24 GS, 3.23 ERA, 1.14 WHIP, 24.2% K%, 5.6% BB%
31.2% CSW%, 10.1% SwStr%, 8.2% Brl%, .299 xwOBA
A few things stand out
→ The 5.6 BB% is awesome, and his 18.6% K-BB% was 32nd-best in the league among pitchers with 20+ starts
→ The 10.1% SwStr% is very low (12.1% league average)
Singer’s 21.0% called strike rate was the second-highest in the league. The rest of that top five:
Adam Wainwright 21.1%
Brady Singer 21.0%
Sonny Gray 20.2%
Rich Hill 20.2%
Joe Musgrove 19.8%
I believe called strike rate to be more subject to randomness as compared to swinging-strike rate, but if we look at the top five from 2021 we see a similar list:
Adam Wainwright 21.6%
Rich Hill 20.5%
Dylan Bundy 20.4%
Brady Singer 20.0%
Lance McCullers Jr. 19.8%
So I suppose that would be a vote in his favor, we could reasonably expect Singer to go for a high called strike rate again. Other 2021 → 2022 comparisons
K%: 22.4% → 24.2%
BB%: 8.9% → 5.6%
SwStr%: 11.1% → 10.1%
CSW%: 31.0% → 31.2%
GB%: 50.9% → 49.4%
We are looking at a guy with a strikeout rate hovering around average, but a walk rate that entered elite status in 2022. Here’s the arsenal breakdown:
Here we can see why the SwStr% is so low - he throws the sinker 54% of the time and gets a below-average SwStr% with it (the league average is 7.0% for sinkers).

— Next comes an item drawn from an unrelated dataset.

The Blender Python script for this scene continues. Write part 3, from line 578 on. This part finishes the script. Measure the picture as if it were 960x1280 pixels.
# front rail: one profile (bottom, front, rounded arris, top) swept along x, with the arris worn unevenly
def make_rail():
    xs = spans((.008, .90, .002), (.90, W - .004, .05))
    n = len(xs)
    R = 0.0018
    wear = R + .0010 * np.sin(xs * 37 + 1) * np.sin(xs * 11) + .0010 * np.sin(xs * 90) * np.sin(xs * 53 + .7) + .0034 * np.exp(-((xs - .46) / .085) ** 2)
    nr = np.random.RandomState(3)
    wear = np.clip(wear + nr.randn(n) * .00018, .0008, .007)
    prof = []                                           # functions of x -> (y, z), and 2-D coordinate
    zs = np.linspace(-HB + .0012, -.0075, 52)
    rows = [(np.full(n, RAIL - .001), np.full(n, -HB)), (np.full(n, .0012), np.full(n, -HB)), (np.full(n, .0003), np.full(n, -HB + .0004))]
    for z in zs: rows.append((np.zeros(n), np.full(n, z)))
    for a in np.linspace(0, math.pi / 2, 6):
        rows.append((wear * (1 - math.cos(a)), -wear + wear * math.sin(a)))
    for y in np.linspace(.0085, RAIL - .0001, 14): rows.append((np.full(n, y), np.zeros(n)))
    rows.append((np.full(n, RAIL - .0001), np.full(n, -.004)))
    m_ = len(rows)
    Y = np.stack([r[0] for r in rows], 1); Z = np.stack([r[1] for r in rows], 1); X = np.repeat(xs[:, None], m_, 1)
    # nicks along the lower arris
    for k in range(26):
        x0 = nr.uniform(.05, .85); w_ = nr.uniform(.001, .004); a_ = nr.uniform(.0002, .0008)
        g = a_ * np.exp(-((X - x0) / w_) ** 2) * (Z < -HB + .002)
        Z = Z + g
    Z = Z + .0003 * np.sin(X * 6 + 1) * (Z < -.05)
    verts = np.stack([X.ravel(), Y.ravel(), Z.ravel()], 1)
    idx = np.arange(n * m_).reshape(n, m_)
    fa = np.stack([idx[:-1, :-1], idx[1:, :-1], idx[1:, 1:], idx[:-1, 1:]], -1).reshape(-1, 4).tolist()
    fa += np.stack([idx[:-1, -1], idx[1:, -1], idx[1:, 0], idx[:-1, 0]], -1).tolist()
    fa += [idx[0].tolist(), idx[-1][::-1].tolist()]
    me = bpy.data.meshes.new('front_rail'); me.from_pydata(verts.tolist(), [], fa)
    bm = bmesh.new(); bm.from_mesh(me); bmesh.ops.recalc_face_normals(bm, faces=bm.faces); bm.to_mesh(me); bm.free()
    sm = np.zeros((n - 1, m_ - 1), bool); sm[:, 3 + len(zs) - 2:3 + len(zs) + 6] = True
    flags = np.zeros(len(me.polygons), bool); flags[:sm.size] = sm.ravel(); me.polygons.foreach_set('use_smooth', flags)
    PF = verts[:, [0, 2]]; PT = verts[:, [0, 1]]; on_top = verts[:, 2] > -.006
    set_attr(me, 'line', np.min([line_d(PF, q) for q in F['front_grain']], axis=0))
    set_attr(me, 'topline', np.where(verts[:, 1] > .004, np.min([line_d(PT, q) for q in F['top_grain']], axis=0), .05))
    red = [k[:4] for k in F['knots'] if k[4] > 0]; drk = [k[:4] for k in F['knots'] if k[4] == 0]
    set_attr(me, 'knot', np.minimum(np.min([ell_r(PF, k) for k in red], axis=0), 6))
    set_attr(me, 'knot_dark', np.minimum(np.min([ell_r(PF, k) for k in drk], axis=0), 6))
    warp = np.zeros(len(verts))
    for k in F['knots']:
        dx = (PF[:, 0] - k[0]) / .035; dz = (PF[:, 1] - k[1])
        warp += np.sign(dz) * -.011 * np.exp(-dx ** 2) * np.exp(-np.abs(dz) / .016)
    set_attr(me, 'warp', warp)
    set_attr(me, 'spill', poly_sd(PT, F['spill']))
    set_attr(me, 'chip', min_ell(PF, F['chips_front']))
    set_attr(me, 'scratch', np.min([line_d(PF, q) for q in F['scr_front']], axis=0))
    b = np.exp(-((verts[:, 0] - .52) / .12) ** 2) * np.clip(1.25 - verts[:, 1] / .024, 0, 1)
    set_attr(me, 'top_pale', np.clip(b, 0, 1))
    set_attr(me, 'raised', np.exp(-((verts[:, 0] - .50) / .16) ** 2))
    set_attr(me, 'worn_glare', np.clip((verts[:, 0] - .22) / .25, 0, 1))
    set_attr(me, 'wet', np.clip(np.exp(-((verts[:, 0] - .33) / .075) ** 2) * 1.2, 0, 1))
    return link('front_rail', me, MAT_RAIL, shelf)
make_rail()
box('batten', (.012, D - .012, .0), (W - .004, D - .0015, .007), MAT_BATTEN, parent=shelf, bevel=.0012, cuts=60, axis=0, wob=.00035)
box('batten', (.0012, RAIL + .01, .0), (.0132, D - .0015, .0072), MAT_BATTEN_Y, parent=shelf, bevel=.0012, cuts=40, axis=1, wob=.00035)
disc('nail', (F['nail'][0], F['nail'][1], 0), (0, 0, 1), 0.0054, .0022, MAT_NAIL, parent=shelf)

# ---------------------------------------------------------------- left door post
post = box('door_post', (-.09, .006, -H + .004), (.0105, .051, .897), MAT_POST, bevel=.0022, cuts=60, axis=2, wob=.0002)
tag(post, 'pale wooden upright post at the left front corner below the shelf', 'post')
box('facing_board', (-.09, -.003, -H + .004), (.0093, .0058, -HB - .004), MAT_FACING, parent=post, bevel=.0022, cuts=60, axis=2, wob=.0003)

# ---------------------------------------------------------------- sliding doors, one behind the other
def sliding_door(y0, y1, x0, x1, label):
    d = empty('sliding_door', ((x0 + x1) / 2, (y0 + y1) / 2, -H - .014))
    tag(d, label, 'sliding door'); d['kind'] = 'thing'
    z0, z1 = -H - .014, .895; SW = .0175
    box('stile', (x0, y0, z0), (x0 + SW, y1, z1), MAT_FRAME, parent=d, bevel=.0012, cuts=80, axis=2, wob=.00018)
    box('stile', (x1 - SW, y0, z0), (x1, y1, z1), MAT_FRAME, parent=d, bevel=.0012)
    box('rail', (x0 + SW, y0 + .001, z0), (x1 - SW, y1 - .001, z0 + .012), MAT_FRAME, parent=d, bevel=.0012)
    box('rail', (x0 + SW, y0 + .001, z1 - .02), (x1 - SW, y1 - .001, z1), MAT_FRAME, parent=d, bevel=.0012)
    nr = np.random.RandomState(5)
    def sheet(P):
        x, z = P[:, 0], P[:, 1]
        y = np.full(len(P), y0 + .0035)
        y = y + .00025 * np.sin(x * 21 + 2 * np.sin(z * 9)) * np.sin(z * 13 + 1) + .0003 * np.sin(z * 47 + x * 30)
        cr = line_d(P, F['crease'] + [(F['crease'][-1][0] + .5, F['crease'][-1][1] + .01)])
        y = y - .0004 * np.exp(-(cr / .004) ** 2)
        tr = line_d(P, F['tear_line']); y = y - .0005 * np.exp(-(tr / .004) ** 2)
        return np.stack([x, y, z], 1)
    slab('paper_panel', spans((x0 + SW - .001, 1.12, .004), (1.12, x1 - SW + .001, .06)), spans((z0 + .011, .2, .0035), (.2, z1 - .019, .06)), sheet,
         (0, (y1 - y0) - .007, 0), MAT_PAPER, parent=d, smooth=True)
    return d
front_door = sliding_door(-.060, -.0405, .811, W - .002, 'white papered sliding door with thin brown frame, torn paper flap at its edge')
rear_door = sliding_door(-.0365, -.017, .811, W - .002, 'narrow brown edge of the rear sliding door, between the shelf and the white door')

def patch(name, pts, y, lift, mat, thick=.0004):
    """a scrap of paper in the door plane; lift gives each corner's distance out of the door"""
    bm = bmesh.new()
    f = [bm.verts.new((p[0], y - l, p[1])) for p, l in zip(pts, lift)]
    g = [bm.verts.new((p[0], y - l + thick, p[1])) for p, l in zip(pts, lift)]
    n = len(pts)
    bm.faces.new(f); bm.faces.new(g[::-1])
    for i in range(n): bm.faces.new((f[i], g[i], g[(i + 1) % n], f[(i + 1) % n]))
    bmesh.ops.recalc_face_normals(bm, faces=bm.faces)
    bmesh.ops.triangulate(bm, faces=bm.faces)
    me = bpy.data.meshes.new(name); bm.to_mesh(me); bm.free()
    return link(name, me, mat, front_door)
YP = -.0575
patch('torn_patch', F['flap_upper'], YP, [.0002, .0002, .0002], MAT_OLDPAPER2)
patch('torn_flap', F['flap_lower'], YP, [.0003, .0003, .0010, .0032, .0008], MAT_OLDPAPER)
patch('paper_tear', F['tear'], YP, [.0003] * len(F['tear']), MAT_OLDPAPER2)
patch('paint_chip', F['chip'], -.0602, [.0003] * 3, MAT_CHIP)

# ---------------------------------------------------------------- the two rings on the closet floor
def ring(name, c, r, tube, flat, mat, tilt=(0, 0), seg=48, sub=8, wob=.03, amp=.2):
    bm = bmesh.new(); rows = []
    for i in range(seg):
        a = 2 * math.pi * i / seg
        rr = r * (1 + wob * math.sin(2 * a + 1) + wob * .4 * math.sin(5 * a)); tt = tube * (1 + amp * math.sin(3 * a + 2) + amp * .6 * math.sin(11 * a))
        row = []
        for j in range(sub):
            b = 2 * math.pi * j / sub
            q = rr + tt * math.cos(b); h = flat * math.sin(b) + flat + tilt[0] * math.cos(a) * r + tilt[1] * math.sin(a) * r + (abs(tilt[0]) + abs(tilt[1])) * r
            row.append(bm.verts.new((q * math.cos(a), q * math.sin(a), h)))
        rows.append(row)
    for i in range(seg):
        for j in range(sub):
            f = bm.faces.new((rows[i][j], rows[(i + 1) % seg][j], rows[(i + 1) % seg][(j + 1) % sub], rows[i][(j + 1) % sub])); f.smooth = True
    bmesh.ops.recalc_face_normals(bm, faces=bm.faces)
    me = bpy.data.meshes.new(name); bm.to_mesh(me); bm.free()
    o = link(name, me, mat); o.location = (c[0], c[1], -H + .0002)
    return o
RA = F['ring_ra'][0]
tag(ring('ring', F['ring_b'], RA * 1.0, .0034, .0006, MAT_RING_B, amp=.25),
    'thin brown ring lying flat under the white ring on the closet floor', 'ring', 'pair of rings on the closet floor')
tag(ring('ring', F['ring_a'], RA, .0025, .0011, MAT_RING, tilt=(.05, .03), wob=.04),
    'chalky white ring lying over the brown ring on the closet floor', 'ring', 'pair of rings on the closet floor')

His whiffs come on the slider, which is a good pitch and had good numbers again in 2022 - but yeah, this wouldn’t seem like a guy who can do much better than a 24% strikeout rate - although we should mention that he’s just 26 years old.
As is the case with most younger pitchers who don’t get a ton of strikeouts, Singer was inconsistent in 2022.
Here are the pitch fx, although there’s not a ton to see.
He is 6’5’’ so he gets a lot of extension on these pitches, and his fastballs have a lot of spin - but the movement numbers are middling. Not sure how to interpret this - maybe you could say he has fastball upside with his height, he could maybe work on the four-seamer and throw it more next year which could help to up the SwStr% (fewer sinkers almost always means more whiffs) - so there’s that little angle to consider.
All-in-all, I think Singer is fine. I imagine he’ll be pretty cheap, but I don’t imagine he has a ton of upside. He will be more of a “long list” guy for me, I think.